EXERCISE DETAILS:
Return the number of lines that include the string "from", without any other text.

COLLECTED MATERIAL:
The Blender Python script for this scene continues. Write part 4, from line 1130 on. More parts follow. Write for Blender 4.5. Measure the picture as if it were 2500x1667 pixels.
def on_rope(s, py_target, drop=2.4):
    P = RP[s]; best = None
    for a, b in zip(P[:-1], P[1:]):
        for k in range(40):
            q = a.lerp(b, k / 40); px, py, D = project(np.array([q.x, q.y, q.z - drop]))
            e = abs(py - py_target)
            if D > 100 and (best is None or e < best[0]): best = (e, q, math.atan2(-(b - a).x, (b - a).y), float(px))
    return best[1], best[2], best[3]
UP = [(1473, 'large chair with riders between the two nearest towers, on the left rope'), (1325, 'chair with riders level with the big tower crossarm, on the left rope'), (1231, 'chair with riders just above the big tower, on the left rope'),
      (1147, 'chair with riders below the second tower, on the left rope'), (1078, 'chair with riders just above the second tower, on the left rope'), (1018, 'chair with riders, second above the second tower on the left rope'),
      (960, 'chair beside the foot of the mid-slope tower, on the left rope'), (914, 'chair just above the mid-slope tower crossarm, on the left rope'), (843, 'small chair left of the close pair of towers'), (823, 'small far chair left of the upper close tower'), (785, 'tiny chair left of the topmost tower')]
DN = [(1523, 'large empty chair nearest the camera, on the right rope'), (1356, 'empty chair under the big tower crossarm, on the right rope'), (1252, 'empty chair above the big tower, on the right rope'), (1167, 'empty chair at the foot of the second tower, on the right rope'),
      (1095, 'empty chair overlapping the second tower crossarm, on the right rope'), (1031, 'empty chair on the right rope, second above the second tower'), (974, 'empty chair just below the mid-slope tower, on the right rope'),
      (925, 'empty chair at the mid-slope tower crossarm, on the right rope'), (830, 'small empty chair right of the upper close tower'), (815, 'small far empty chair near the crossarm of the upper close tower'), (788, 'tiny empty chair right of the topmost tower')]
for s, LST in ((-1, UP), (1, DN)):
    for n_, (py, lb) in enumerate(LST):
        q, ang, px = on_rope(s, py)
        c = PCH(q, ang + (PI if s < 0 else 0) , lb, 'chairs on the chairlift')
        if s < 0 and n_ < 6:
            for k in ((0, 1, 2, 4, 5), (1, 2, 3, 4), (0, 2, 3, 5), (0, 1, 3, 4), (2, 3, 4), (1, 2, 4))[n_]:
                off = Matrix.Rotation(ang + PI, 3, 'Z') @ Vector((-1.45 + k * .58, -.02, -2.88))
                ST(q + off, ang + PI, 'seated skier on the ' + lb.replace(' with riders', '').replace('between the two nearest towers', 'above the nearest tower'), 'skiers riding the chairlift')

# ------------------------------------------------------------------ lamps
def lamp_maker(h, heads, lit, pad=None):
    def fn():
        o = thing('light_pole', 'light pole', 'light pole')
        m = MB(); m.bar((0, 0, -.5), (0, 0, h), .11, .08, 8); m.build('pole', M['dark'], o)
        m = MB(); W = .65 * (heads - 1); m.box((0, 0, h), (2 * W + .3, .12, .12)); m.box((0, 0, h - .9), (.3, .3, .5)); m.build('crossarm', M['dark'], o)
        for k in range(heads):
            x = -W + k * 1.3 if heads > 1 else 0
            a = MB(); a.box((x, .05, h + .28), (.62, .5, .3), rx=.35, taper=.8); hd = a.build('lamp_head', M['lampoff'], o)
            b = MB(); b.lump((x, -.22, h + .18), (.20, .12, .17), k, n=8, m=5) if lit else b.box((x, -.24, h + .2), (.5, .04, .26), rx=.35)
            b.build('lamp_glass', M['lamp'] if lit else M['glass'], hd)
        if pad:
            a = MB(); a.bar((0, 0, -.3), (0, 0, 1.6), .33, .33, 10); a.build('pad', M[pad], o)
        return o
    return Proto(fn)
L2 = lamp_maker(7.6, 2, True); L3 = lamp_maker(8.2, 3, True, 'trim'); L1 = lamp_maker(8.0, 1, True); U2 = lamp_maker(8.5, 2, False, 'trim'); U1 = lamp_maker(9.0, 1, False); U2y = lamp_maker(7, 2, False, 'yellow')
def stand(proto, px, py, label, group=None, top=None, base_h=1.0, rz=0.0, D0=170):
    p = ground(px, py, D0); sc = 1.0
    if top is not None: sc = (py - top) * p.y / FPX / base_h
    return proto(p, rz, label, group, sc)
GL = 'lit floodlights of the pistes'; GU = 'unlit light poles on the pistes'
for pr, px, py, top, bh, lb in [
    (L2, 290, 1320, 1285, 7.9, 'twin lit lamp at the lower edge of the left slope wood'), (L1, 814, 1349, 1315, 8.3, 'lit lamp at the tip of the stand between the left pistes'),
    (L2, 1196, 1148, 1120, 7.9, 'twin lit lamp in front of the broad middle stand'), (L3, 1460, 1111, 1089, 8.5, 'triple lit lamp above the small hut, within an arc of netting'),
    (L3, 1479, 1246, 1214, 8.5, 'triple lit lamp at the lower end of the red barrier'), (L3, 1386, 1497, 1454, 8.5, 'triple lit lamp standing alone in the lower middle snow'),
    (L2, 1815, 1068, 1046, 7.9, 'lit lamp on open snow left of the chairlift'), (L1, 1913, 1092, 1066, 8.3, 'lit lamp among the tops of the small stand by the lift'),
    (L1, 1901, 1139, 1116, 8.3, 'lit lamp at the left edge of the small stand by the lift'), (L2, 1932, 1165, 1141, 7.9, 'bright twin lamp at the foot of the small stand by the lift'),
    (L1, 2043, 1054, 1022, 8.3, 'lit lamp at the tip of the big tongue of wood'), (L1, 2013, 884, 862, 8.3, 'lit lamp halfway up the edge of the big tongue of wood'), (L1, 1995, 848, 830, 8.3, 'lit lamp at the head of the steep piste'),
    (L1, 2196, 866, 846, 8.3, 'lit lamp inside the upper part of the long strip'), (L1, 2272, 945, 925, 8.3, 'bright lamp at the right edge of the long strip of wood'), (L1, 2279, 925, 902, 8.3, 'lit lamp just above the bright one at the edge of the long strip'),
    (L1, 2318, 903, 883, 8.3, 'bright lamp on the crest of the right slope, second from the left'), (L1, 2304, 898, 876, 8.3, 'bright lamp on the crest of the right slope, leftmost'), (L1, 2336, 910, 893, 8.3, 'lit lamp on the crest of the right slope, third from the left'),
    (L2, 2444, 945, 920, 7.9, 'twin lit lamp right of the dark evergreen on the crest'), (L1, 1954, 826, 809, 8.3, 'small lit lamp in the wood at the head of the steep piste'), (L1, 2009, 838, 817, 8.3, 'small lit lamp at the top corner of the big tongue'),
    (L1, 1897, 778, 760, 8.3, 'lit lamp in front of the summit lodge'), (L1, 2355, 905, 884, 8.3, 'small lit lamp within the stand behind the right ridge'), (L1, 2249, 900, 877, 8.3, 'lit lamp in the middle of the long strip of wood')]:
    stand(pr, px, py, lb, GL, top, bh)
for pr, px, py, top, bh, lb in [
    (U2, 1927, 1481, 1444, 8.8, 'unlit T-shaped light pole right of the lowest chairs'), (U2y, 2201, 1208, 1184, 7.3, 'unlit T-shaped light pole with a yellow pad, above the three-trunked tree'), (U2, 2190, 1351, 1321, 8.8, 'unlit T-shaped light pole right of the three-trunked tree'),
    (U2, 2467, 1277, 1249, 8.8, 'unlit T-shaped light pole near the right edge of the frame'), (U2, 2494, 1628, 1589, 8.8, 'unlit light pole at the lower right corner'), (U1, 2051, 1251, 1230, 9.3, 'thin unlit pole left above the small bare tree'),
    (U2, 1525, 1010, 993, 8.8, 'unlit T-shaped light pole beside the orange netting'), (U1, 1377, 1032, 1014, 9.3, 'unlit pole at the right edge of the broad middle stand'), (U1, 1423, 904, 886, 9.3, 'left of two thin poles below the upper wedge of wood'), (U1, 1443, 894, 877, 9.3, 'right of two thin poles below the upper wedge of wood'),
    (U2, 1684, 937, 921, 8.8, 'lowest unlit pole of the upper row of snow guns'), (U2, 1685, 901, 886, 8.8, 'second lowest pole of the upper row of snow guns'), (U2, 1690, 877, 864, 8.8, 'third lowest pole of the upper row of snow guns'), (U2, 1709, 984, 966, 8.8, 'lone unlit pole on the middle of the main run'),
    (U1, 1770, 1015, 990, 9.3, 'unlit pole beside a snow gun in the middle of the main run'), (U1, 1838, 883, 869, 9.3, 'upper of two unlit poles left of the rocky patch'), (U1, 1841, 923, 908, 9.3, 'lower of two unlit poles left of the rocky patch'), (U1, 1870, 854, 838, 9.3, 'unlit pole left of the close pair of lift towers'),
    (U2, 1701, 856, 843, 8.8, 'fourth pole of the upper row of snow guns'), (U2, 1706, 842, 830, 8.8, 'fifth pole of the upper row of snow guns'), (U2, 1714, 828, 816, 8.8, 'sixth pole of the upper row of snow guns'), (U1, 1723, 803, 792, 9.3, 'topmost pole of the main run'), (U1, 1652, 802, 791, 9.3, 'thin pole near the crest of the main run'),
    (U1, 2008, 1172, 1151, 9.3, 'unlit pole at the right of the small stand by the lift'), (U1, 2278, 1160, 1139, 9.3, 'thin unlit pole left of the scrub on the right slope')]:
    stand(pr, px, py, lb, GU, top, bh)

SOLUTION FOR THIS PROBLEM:
2